--- BEGIN Material supplied ---

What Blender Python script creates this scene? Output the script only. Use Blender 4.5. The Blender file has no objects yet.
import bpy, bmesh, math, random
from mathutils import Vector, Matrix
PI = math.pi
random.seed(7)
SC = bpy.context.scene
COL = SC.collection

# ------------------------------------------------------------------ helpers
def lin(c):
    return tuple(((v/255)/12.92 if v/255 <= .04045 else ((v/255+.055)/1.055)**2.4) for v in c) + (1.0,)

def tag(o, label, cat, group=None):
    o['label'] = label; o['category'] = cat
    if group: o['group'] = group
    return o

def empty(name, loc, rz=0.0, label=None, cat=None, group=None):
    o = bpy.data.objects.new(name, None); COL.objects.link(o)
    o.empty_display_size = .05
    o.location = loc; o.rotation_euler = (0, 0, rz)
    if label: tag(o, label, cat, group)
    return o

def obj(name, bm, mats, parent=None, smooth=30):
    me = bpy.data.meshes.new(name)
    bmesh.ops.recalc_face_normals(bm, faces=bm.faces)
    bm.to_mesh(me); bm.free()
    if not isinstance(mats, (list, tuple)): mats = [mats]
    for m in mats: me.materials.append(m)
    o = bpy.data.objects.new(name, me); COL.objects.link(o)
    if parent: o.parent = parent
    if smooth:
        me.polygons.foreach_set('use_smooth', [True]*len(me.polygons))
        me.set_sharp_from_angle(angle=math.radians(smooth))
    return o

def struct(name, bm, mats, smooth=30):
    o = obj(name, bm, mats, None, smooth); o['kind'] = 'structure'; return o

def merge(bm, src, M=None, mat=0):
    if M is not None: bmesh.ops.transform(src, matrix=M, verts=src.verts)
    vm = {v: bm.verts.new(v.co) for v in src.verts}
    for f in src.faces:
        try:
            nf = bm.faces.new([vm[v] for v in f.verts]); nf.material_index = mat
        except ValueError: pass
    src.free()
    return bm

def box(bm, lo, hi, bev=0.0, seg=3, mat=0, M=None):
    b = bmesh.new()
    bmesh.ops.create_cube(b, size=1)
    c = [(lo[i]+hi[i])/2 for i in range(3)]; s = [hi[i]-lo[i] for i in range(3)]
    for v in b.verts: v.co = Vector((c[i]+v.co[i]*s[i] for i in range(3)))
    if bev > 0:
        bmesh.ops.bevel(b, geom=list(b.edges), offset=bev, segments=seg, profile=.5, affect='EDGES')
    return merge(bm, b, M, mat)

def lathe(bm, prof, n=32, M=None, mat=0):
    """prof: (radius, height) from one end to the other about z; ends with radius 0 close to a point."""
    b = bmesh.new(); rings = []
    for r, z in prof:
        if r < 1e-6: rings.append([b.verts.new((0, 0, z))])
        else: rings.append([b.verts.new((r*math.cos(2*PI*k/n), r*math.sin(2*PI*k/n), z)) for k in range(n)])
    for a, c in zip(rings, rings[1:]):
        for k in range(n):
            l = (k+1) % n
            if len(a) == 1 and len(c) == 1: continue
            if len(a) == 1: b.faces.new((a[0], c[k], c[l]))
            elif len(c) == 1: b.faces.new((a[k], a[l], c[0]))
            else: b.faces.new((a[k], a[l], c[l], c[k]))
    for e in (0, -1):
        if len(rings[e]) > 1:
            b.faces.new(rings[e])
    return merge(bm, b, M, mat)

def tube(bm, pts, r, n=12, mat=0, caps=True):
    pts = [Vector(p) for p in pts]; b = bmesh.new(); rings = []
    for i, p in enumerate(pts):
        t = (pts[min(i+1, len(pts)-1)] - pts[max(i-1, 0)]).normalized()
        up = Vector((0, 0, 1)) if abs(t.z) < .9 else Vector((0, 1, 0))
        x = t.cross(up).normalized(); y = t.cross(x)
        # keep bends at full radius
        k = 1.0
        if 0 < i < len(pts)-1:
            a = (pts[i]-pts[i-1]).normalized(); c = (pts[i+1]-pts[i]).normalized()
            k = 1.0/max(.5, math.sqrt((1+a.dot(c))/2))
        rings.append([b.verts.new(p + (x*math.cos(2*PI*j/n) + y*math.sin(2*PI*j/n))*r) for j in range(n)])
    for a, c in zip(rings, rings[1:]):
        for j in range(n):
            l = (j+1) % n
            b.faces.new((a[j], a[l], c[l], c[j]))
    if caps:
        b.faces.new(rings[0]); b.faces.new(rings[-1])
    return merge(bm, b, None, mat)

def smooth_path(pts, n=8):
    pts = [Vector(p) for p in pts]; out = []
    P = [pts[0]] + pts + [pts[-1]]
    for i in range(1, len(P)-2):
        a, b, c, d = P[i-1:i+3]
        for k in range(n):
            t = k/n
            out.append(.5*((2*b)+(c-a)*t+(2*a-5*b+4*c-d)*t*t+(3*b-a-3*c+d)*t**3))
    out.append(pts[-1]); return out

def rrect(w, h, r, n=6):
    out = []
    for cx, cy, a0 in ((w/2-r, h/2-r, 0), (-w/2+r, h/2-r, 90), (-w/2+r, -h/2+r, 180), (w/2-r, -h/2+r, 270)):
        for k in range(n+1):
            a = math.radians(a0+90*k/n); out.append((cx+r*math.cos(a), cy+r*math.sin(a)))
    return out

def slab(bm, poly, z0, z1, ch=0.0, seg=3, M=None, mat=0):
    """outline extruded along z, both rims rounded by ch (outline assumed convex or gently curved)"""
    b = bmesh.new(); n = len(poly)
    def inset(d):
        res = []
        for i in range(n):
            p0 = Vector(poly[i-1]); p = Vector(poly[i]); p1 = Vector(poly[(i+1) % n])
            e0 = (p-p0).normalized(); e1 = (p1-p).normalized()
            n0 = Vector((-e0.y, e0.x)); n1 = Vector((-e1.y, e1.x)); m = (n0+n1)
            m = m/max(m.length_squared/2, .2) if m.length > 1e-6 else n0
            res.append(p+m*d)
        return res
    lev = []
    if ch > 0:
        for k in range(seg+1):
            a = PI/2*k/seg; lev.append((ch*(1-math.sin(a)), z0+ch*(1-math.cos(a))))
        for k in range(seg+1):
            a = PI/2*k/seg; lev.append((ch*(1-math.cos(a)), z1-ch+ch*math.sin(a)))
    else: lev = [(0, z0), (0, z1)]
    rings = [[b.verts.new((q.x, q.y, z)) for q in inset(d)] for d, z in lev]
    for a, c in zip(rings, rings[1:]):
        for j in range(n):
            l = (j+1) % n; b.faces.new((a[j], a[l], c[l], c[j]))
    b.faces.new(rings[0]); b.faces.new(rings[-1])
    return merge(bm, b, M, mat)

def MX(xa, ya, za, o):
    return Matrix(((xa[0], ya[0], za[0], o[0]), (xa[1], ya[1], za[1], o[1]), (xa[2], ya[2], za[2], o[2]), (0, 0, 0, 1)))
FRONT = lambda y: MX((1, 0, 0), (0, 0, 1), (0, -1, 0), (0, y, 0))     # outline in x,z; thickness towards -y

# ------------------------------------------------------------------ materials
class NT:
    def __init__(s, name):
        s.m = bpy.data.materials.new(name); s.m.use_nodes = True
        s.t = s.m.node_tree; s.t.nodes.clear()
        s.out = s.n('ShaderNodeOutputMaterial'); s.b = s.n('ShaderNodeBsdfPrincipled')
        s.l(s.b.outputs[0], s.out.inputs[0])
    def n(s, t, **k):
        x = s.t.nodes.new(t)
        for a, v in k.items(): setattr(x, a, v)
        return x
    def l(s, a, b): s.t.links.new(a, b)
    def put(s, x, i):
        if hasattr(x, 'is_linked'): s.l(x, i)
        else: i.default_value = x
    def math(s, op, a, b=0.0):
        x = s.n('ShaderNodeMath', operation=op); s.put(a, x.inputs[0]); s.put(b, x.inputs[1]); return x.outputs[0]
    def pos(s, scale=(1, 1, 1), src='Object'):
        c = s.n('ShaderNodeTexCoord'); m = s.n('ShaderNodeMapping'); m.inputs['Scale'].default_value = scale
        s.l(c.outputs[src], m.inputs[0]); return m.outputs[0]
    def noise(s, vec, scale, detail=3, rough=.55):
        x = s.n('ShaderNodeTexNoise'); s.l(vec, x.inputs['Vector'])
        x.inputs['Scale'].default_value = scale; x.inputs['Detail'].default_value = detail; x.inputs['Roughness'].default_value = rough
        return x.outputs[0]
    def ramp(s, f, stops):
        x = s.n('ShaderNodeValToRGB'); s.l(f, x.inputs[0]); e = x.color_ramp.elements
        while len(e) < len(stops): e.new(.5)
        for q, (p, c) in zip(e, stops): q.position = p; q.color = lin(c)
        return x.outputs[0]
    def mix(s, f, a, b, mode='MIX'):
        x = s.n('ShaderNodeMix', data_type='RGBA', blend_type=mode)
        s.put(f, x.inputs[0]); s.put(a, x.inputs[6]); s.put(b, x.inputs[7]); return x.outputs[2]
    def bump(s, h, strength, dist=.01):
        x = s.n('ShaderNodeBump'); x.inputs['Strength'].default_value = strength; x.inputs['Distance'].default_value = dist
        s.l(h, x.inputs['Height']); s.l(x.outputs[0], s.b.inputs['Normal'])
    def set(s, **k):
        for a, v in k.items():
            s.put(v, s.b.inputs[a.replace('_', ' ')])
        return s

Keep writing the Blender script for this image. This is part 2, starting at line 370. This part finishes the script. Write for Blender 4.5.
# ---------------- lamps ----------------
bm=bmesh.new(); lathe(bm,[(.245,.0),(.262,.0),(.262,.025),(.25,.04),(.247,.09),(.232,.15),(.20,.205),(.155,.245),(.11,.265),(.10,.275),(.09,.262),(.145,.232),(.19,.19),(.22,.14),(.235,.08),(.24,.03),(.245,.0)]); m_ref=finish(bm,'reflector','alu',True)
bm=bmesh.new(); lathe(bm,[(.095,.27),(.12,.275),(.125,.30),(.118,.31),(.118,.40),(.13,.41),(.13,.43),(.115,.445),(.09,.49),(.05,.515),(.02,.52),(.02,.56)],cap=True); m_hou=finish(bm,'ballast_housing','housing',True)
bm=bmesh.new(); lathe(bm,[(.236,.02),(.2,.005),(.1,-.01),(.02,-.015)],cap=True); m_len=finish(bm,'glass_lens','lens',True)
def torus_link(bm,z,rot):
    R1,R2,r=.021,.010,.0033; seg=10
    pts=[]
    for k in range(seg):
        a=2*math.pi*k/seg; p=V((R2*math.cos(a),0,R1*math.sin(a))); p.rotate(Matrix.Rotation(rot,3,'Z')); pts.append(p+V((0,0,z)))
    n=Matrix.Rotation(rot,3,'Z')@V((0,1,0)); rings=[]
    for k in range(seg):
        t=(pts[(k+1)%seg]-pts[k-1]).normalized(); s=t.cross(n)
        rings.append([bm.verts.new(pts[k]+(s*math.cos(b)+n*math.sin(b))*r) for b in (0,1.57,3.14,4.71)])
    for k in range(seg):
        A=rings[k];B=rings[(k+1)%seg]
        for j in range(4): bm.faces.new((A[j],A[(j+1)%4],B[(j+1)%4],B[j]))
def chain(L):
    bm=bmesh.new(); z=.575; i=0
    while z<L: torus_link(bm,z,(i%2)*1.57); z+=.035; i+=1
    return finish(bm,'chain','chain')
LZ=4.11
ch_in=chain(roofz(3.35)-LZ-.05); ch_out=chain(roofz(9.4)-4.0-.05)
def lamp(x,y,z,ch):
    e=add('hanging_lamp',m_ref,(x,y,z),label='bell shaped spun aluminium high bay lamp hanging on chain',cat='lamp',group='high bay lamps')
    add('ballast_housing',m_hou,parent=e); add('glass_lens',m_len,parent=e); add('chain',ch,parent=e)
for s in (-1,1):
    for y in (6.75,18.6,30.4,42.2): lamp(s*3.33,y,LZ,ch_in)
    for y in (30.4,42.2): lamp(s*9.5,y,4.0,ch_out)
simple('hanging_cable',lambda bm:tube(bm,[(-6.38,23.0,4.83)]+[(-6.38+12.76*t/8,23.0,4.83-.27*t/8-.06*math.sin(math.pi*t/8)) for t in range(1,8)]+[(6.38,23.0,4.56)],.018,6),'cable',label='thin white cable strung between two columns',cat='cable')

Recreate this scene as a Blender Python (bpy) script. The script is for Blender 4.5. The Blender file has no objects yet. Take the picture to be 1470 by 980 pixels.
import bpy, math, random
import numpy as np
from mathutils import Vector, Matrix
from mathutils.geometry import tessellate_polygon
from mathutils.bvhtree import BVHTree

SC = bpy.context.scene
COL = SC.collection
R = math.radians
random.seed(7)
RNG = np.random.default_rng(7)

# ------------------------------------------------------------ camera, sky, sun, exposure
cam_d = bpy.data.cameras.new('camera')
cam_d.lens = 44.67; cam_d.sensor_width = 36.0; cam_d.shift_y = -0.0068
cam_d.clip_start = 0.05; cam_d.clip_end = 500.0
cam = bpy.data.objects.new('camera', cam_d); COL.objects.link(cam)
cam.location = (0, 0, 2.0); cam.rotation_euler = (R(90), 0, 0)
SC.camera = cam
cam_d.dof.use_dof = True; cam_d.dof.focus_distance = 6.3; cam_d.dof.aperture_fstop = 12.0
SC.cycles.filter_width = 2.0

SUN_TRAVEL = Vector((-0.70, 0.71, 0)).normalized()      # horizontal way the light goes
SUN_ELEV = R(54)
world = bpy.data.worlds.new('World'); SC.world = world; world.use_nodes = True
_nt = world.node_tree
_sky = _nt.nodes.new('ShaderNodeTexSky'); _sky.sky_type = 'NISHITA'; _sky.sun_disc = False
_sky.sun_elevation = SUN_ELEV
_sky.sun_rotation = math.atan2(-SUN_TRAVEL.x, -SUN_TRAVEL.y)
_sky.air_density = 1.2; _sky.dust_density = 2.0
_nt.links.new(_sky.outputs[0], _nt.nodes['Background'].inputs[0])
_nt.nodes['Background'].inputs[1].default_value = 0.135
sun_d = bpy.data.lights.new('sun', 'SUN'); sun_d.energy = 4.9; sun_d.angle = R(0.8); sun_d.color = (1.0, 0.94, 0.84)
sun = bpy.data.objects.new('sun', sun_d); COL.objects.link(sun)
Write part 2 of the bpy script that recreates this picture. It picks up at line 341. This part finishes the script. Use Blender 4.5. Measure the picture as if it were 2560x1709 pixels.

--- END Material supplied ---

Goal of the exercise ▸
Give again only the lines that run from the line with "Recreate this scene" to the line with "RNG = np.random.default_rng(7)". Include both of those lines exactly as written.

The completed task ▸
Recreate this scene as a Blender Python (bpy) script. The script is for Blender 4.5. The Blender file has no objects yet. Take the picture to be 1470 by 980 pixels.
import bpy, math, random
import numpy as np
from mathutils import Vector, Matrix
from mathutils.geometry import tessellate_polygon
from mathutils.bvhtree import BVHTree

SC = bpy.context.scene
COL = SC.collection
R = math.radians
random.seed(7)
RNG = np.random.default_rng(7)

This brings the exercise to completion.